Outbuildings in the district also enhance its significance. There are several elaborate examples of late 19th- century carriage houses, which complement the Queen Anne style of their main houses. The district’s many “automobile houses,” some as early as 1907, also reinforce the district’s sense of time, and several of the garages use materials and detailing similar to the domestic architecture of the district.

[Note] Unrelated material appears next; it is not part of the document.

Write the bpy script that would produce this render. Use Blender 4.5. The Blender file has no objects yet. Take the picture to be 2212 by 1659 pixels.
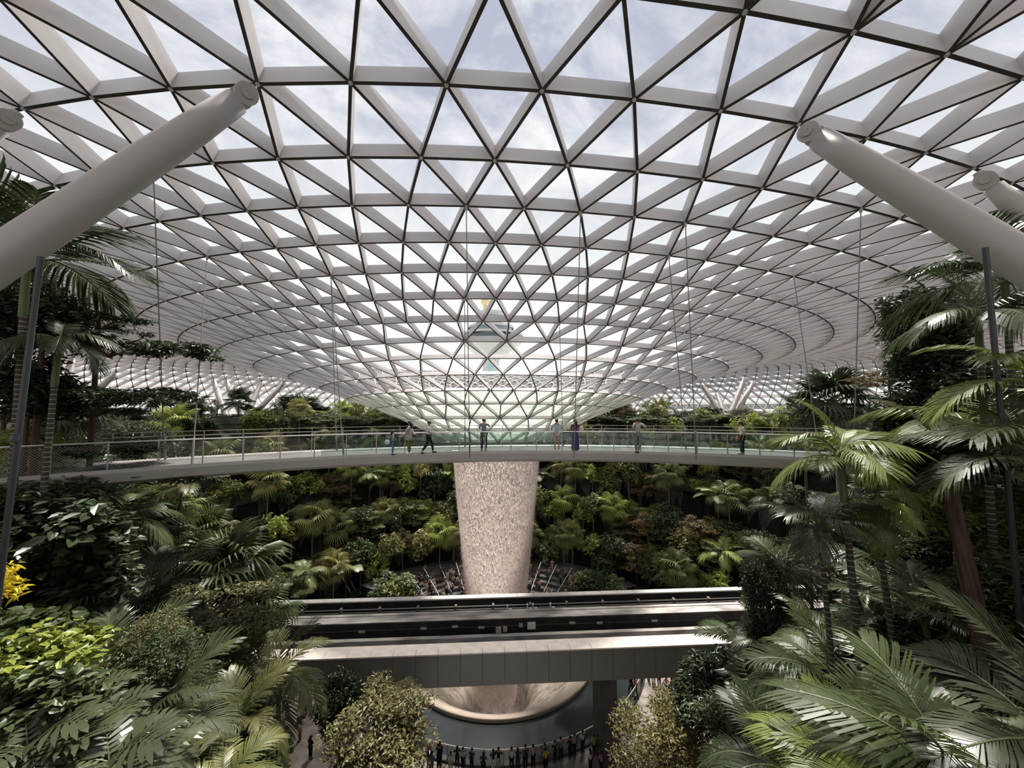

The district’s apartment blocks, churches and schools reinforce the architectural cohesiveness of the district by providing institutional examples of the revival styles which characterize the area’s houses. Although larger than the houses, these buildings exhibit similar materials, workmanship and ornamental details, and thus complement the residential scale of the district. The Worthington Hooker School (180 Canner Street, 1900) is well-preserved illustration of the exuberant Classicism of the Beaux Arts movement. Several of the churches in the district are individually distinguished as representative examples, exhibiting the distinctive characteristics of Late Gothic Revival and Romanesque styles.